EXERCISE PROMPT>
Give the count of lines in the data that include "from", with no other words.

GIVEN MATERIAL>
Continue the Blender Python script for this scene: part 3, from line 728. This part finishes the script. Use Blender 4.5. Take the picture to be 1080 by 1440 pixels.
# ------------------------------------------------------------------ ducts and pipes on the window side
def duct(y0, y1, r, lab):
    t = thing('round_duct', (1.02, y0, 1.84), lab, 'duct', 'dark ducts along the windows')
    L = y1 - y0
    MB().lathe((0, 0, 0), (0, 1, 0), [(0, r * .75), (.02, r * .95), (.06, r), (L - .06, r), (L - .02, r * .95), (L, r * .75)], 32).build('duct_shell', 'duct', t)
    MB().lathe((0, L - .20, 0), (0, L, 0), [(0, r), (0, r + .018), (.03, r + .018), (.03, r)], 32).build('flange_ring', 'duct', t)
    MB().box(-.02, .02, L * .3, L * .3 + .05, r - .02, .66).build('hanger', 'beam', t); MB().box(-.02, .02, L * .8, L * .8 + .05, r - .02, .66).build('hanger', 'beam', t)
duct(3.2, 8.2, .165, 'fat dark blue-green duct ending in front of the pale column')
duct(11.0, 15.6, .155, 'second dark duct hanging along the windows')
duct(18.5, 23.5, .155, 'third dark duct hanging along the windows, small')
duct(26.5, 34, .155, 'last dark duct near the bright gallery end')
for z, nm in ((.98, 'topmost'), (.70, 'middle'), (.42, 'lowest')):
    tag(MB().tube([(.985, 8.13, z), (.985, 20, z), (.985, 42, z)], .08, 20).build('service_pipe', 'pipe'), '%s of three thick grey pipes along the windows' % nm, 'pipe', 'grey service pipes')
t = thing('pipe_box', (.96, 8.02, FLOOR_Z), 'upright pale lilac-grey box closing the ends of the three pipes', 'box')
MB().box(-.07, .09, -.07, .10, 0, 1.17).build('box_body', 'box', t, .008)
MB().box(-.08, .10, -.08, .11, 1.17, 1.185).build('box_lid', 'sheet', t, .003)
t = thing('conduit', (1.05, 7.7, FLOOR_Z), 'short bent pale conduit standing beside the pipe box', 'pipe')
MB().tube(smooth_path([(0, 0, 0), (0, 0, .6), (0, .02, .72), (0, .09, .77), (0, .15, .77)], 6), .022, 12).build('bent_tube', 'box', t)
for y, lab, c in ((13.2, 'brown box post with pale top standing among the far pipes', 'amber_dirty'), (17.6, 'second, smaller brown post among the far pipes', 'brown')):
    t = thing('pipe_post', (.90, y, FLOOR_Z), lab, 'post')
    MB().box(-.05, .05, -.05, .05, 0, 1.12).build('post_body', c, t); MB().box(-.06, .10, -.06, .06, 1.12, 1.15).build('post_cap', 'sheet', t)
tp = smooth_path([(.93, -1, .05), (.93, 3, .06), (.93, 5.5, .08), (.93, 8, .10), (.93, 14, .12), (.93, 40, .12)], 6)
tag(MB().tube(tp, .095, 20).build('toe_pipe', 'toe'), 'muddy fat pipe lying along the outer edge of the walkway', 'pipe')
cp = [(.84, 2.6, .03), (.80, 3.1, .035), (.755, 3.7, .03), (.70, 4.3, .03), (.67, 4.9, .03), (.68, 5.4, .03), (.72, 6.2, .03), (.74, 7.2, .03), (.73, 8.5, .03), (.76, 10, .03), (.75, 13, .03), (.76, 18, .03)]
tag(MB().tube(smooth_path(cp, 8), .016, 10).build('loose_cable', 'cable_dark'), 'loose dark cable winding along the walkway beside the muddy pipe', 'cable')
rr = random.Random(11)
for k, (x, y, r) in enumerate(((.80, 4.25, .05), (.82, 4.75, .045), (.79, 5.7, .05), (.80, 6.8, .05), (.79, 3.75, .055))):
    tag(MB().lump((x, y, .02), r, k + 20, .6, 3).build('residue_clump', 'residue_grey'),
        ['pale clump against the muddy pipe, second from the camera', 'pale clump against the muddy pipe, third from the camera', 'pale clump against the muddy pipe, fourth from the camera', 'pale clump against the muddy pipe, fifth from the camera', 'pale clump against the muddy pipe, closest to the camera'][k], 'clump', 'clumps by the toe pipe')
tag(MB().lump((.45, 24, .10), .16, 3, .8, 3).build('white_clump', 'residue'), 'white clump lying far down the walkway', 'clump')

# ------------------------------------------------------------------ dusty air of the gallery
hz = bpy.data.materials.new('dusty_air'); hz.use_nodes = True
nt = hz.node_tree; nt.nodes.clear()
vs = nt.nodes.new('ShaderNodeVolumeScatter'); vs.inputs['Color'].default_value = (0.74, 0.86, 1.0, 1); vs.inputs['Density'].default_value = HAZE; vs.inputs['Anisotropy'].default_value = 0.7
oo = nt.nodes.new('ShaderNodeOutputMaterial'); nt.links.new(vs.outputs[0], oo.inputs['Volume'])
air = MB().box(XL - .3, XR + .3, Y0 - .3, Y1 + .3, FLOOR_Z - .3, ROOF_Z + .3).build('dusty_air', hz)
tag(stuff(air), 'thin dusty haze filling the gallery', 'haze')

FULL SOLUTION>
2